## begin INPUT MATERIAL

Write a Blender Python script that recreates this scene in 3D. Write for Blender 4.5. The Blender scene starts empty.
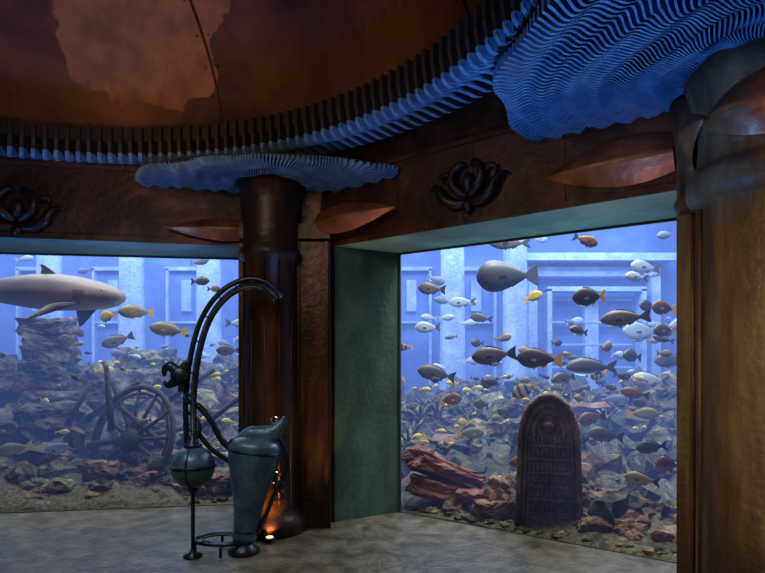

## end INPUT MATERIAL
## begin INPUT MATERIAL

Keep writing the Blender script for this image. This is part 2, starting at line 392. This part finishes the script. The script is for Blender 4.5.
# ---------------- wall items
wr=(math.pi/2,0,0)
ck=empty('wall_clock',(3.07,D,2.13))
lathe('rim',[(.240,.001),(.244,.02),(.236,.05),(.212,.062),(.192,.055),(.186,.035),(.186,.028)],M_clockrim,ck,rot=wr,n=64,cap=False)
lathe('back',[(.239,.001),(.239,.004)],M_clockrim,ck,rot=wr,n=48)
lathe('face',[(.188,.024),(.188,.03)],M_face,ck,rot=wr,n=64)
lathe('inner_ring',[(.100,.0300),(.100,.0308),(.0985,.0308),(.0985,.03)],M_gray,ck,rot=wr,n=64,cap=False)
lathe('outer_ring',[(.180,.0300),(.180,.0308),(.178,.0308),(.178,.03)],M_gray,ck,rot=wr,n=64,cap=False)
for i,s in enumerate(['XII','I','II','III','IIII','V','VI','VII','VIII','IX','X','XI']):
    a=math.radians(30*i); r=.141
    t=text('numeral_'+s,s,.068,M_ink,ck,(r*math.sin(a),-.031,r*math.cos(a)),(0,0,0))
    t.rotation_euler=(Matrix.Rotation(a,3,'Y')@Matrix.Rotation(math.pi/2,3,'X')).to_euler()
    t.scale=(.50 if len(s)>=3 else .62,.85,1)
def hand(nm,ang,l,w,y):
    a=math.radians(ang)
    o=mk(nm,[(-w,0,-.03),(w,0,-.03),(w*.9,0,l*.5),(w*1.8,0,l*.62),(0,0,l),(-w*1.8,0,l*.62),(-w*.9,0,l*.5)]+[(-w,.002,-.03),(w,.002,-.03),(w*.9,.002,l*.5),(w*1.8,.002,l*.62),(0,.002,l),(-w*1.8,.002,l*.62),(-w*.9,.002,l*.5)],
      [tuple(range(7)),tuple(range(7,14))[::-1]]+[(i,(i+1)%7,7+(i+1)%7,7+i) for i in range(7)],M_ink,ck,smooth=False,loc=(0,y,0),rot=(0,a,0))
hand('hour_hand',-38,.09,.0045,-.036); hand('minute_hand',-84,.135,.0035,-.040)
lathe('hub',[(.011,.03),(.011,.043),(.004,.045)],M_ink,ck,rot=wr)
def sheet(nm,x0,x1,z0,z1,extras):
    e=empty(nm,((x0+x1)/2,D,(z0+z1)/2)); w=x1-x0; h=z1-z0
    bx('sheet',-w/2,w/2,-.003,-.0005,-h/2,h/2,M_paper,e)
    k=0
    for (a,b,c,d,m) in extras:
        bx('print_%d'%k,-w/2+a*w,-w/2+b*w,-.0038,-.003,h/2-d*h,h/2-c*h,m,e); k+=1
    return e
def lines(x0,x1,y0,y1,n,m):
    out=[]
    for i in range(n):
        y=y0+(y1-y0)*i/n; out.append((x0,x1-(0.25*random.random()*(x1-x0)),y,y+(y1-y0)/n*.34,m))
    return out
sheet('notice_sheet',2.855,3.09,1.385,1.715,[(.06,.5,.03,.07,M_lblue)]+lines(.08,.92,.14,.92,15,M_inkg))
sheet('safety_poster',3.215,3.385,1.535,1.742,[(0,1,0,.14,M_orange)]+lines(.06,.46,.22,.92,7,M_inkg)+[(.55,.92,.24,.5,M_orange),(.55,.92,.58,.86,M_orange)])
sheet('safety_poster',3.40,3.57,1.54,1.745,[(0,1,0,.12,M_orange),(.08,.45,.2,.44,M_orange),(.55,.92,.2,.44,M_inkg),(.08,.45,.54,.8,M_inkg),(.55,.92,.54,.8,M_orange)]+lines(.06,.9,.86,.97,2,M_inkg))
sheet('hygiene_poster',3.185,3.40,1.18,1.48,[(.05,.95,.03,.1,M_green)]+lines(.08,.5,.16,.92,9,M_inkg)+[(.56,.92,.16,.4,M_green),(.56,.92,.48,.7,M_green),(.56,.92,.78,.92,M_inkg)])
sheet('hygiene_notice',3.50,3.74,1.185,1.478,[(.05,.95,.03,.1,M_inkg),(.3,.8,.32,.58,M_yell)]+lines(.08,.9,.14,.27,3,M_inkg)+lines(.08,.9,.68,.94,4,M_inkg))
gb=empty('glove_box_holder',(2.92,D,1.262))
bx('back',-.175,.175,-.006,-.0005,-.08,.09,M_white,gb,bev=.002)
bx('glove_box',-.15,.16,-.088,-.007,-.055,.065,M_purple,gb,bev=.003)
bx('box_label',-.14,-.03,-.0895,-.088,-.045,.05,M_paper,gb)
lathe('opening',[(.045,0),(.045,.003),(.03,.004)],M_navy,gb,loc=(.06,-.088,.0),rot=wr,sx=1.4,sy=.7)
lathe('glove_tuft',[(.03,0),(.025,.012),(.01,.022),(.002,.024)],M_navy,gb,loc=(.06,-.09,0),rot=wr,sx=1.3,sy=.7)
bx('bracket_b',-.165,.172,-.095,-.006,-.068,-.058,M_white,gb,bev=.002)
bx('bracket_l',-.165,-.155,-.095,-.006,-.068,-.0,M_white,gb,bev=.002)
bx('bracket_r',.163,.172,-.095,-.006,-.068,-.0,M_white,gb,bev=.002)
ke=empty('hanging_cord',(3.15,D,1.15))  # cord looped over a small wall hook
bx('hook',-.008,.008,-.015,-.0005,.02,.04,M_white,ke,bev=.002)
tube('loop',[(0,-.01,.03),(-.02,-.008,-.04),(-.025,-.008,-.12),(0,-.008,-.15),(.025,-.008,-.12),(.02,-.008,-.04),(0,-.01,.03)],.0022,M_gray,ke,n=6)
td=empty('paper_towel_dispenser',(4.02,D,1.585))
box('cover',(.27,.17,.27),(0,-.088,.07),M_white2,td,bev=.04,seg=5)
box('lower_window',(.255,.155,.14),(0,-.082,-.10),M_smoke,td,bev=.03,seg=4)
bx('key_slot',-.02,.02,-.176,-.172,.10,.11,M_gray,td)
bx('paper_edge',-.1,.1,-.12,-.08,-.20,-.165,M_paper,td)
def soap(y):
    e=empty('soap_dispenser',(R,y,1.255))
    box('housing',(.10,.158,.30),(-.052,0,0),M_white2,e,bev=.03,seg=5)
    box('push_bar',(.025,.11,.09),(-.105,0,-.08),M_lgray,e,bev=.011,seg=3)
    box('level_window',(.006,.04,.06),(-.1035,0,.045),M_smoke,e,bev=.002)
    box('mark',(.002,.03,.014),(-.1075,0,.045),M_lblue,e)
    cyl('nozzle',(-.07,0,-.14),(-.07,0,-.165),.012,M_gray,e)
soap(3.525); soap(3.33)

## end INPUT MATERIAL
## begin INPUT MATERIAL

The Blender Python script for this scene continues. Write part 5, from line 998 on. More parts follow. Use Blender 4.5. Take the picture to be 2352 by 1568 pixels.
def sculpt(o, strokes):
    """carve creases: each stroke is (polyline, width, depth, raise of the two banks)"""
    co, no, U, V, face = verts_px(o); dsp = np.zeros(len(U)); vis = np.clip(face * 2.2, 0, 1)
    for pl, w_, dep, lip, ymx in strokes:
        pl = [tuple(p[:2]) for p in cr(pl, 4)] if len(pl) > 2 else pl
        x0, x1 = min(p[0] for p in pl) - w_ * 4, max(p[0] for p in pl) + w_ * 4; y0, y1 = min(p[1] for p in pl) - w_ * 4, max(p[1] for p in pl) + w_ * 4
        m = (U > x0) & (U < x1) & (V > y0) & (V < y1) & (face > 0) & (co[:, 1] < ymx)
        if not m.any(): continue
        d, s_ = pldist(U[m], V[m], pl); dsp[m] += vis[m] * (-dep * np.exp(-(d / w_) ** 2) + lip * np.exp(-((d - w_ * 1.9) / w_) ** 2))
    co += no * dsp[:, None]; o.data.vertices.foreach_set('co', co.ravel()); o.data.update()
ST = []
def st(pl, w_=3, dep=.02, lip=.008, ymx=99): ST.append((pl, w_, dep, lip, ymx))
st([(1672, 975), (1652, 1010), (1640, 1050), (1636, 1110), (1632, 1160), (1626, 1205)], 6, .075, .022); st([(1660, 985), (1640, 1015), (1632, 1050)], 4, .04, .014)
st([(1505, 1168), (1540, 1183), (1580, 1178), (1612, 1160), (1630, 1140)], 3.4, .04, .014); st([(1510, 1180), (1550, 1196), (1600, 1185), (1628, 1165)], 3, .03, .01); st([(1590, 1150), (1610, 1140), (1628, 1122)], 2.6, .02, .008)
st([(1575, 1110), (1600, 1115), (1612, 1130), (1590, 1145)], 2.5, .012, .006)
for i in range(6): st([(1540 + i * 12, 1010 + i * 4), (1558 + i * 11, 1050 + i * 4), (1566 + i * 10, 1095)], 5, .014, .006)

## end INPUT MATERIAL

* **YOUR GOAL**
Copy out all lines from the material above that contain the string "Write".

* **FULL SOLUTION**
Write a Blender Python script that recreates this scene in 3D. Write for Blender 4.5. The Blender scene starts empty.
The Blender Python script for this scene continues. Write part 5, from line 998 on. More parts follow. Use Blender 4.5. Take the picture to be 2352 by 1568 pixels.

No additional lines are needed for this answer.